With the open-ground method, the seed or seedling is placed in open-ground beds, where their roots do what roots evolved to do—make their way away from the plant. Overly long roots are periodically mechanically pruned, resulting in plants with a dense mass of short roots.

In contrast, the roots of plants grown in containers almost invariably reach the container wall, where they commence to circle in a futile attempt to grow away from the trunk. When removed from their pot or bag and planted, the plant lacks a mechanism for retiring the circled roots in favour of new, non-convoluted growth. Consequently, it is the luck of the draw as to whether the roots that become dominant sweep away from the trunk to form a strong brace for the tree.

The fallen eucalypt had two fine strong roots bracing the tree on the axis at right angles to the direction it had fallen, which happened to be across the slope.
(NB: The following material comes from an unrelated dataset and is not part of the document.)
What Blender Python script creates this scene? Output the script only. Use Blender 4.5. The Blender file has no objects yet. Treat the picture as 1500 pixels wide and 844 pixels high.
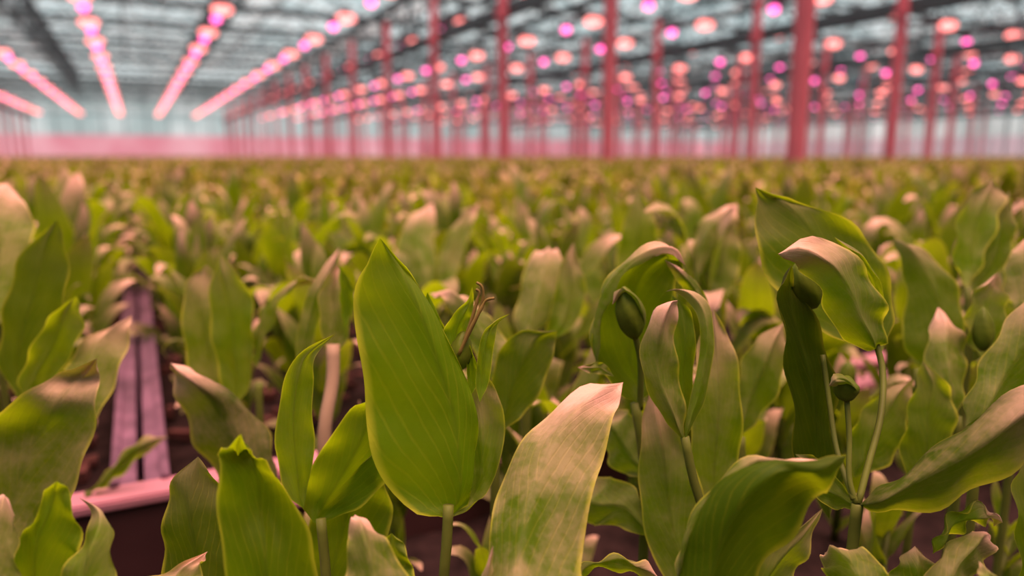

But on the side from which it had fallen, the dominant root, such as it was, was kinked, and it appeared to have grown back under the tree. In any event, it had been providing scant support before the tree capsized, and had broken in the process.

Whether the root system of this particular tree had been compromised by a planter bag, or from some other cause, is moot. The less than two-decade-old eucalypt had provided a graphic example of the importance of a sound root system.